HARARE, Zimbabwe -The general secretary of the Zimbabwe Council of Churches 
(ZCC), Densen Mafinyani, has urged the World Council of Churches (WCC) to 
stop quibbling over whether an African church which tolerates polygamy 
should be accepted as a WCC member. 
 
    The Celestial Church of Christ, an "African Instituted" ( indigenous) 

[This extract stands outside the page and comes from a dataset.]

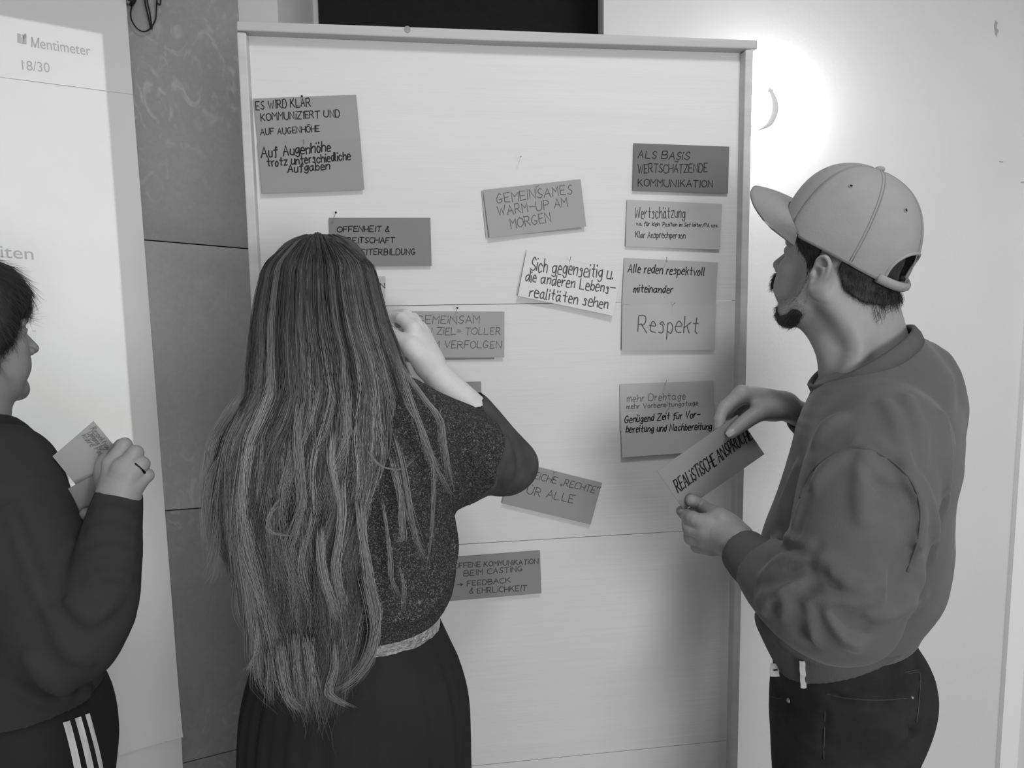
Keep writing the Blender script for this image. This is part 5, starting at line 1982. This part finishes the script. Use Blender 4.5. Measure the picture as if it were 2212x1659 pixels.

church established in Nigeria after the Second World War, is one of nine 
churches seeking membership of the WCC, whose eighth assembly taking place 
in Zimbabwe's capital, Harare. Eight of the churches have been 
accepted as members, but a decision on whether or not to admit the 
Celestial Church was initially deferred, apparently because the church 
tolerates polygamy among clergy. 
 
    According to a statement from the Celestial Church,  the church 
admitted polygamous clergy only until 1986, the year in which the church's 
founder, S. B. J. Oshoffa died, although clergy who lived in polygamous 
unions before that date could continue to do so. The church did not condone 
divorce, the statement added. 
 
    Although the assembly voted on 10 December to reject the Nigerian-based 
church's bid for membership, this vote was declared invalid on a 
constitutional technicality and the matter has now been referred to the 
WCC's central committee which will meet next August. 
 
    Asked by Jubilee, the WCC daily newspaper being published during the 
Harare assembly, to comment on  the Celestial Church's membership 
application, Mafinyani said the WCC was intellectually refined and 
theologically advanced, but out of touch with real people. 
 
    Polygamy, Mafinyani said, was not a problem for local churches in 
Africa. 
 
    To underline his point, Mafinyani said that the general secretary of 
Fambidzano, an umbrella body of about 100 African Instituted Churches 
(AIC), attended the annual general meeting of the ZCC as an associate 
member. 
 
    "Many of the [AIC] church leaders are polygamous," he said. "This is 
not a problem for the local churches. These leaders are accepted in their 
churches, their followers accept the cultural dimension where the tribal 
headman had more than one wife. The local churches see nothing wrong 
with this." 
 
    He added: "The new [WCC] central committee [elected on Dec. 10] must 
form a space where real people can speak," he said. "Otherwise, the WCC is 
just like the UN - very organized, but cannot to relate to simple people. 
 
    "Can the WCC please open a door where the African spirituality can be 
rediscovered?" he pleaded. "We don't want our Christian faith to be limited 
by the mind set of Europe, where it came from, a theology too narrow to 
accommodate what God has done with Africans long before the 
missionaries came - those missionaries who threw out our ancient religious 
experiences and sacred beliefs as pagan." 
 
    This gave, he said, the impression that God spoke only through Western 
theology, and not in Africa. "I, personally and speaking on behalf of the 
ZCC, appreciate very much what the WCC has done and is doing, but it must 
please create more space so that our faith can be enriched," Mafinyani 
said. 
 
    Professor Frans Verstraelen, of the Department of Religious Studies at 
the University of Zimbabwe, told Jubilee that the first missionaries told 
those wanting to be baptized they had to choose one wife and send the rest 
away. 
 
    "This, of course, was unjust," he said. "Often a young wife was kept, 
and the first wife and the older wives were chased away. This was a subject 
of intense debate in the 1970s, and today many churches are not forcing 
polygamous marriages to be dissolved if people want to become 
Christians. 
 
    "Polygamy in the African mind set can reflect status and is not 
something wrong or evil.  And if the ZCC accepts the AIC, it is probably 
because it has a better idea of what is acceptable in the African context 
than someone from, say, Sweden," said Professor Verstraelen.